### Given information

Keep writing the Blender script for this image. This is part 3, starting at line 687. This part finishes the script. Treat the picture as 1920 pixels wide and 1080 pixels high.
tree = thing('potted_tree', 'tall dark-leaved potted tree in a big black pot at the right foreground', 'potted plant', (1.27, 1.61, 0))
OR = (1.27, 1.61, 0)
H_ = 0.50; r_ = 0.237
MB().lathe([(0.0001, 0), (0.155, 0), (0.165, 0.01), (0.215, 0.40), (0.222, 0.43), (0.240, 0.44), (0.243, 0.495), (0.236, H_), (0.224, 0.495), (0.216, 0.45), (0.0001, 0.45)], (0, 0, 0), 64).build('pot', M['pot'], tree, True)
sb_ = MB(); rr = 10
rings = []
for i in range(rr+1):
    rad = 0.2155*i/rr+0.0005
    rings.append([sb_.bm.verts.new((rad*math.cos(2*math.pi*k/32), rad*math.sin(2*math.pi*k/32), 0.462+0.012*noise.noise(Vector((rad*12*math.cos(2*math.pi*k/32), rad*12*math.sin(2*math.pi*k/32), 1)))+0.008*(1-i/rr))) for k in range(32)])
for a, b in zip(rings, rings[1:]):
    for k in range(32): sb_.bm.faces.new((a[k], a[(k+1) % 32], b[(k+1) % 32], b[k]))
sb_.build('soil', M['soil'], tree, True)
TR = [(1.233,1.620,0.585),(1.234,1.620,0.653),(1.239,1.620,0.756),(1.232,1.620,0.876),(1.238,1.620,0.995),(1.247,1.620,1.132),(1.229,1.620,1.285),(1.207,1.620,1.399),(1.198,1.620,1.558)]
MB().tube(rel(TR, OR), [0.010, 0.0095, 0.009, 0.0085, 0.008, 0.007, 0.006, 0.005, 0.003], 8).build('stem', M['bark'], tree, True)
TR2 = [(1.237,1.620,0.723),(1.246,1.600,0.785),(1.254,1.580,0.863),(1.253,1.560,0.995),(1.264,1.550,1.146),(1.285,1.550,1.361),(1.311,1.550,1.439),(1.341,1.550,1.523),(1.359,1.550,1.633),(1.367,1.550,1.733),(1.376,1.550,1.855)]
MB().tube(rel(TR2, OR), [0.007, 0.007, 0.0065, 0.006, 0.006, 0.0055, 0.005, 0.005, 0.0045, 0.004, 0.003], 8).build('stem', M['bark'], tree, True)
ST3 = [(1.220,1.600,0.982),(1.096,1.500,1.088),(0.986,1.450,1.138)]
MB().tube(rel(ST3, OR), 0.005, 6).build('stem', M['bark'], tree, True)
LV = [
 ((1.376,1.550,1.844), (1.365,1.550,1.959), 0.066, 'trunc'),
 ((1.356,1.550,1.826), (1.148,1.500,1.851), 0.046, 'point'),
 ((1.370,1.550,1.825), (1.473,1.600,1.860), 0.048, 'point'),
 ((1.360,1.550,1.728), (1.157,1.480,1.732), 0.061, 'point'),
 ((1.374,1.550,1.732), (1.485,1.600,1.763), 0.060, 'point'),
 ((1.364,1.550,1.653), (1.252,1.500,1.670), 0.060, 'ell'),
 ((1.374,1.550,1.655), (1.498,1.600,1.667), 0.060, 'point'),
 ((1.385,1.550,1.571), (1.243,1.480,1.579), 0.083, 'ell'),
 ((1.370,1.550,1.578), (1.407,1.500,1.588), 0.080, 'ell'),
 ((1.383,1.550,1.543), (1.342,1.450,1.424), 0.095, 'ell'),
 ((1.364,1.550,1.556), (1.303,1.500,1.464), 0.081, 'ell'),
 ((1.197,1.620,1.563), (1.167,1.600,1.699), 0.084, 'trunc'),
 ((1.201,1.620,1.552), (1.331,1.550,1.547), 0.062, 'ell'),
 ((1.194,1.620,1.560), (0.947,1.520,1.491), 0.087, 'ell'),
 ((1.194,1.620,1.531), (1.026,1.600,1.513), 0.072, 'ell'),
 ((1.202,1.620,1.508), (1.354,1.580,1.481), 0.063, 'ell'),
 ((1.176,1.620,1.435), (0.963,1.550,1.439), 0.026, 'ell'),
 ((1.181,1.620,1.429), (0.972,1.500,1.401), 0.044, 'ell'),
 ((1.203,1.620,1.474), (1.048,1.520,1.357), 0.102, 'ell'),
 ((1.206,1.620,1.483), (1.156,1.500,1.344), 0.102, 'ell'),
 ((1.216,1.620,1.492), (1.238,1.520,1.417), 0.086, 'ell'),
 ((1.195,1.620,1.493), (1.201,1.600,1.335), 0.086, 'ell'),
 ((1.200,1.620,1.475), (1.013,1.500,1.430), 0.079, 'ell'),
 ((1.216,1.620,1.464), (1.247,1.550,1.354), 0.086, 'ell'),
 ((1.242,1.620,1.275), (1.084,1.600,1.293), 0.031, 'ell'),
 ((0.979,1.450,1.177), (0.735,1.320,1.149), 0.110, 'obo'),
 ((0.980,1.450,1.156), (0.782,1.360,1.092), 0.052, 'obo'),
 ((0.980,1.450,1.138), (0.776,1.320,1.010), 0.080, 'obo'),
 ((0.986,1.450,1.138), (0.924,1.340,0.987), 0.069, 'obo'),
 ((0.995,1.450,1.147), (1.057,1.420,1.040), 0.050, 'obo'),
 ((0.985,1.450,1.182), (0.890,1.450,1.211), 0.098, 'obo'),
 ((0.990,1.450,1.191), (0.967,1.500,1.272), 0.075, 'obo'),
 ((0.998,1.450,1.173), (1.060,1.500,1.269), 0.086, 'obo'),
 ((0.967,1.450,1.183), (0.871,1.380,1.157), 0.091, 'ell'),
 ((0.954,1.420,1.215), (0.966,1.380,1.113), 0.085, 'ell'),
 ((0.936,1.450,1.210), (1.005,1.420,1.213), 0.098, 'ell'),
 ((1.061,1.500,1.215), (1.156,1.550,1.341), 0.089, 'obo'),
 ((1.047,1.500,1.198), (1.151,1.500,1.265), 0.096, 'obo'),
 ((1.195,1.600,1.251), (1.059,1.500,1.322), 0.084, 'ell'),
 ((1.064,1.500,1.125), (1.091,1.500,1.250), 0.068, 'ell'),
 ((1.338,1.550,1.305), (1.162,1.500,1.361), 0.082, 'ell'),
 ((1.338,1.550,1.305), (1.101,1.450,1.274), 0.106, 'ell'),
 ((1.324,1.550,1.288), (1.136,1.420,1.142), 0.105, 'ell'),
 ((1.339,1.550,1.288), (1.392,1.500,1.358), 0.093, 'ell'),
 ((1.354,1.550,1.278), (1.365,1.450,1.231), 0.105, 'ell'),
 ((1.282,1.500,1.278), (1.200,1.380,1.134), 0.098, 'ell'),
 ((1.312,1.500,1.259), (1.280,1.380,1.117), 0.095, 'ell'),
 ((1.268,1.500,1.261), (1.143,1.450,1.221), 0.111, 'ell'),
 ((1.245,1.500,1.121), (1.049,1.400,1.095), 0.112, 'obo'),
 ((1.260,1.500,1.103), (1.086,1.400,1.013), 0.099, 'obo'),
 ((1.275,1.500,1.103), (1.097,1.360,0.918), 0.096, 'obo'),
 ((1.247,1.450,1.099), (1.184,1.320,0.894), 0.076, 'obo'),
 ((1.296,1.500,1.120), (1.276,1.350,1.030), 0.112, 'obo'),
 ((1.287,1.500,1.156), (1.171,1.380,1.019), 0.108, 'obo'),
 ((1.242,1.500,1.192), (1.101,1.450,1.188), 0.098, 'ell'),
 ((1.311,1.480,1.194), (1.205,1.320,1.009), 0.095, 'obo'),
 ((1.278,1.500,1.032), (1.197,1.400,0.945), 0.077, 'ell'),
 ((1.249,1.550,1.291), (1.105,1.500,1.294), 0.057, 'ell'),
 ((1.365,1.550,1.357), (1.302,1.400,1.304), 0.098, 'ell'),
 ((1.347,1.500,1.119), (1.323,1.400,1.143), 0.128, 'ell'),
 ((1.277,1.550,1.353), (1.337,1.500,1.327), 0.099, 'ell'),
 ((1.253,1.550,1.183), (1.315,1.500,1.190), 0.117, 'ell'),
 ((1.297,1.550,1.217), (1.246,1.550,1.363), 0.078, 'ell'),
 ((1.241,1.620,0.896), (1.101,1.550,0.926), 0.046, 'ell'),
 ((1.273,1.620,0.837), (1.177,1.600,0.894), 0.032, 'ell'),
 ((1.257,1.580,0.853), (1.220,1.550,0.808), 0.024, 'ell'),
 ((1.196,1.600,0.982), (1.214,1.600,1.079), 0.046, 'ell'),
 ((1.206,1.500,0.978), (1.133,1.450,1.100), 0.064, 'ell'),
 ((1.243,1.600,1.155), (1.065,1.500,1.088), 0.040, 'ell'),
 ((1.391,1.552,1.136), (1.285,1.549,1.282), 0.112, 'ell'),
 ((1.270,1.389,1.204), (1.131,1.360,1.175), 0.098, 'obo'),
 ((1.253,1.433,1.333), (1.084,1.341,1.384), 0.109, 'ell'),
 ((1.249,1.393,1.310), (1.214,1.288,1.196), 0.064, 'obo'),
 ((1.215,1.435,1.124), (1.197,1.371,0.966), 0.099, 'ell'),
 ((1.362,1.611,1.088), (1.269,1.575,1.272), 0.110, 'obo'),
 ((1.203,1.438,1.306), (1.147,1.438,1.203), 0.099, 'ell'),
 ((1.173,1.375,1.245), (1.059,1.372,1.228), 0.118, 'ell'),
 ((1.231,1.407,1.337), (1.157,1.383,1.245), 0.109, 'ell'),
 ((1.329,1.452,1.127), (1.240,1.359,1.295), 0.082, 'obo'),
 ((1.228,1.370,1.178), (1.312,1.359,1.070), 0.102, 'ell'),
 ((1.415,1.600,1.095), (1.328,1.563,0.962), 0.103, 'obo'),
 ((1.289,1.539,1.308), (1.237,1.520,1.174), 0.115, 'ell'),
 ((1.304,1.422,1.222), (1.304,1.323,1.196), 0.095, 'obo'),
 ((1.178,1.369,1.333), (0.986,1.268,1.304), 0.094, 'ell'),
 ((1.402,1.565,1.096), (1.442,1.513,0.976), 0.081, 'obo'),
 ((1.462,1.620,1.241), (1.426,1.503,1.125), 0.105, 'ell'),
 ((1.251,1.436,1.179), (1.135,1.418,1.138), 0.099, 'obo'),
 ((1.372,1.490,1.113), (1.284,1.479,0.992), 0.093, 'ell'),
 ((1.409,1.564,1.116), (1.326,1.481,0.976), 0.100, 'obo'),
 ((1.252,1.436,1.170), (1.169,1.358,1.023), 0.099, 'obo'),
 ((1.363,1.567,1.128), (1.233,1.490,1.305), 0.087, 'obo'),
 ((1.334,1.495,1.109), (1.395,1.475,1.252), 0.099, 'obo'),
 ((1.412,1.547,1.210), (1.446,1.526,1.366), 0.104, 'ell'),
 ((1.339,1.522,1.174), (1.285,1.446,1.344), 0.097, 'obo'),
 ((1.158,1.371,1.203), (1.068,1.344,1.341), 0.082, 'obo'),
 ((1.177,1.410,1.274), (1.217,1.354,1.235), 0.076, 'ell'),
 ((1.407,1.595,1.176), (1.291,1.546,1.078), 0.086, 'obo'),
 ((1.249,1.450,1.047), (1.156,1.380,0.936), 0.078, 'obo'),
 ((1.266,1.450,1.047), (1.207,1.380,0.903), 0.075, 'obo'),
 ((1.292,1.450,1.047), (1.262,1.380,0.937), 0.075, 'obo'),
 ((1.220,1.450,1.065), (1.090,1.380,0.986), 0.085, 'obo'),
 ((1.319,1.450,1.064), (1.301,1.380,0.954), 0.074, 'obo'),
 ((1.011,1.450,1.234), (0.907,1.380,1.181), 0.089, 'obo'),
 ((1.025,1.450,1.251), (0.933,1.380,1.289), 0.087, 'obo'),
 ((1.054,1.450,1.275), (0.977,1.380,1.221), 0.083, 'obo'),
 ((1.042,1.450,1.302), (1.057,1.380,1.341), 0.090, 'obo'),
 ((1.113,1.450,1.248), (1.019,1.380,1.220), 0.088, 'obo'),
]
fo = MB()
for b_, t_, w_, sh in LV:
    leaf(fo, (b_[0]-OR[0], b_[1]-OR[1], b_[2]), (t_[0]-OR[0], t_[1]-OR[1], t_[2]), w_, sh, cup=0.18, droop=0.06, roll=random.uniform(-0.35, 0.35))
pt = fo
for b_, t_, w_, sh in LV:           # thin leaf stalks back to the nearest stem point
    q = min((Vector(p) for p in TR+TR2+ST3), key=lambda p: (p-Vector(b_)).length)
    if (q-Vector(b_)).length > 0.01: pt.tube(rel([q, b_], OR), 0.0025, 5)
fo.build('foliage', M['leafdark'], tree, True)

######

__The task__.
Return only the number of lines in the data above that include the word "True".

__Written response__.
6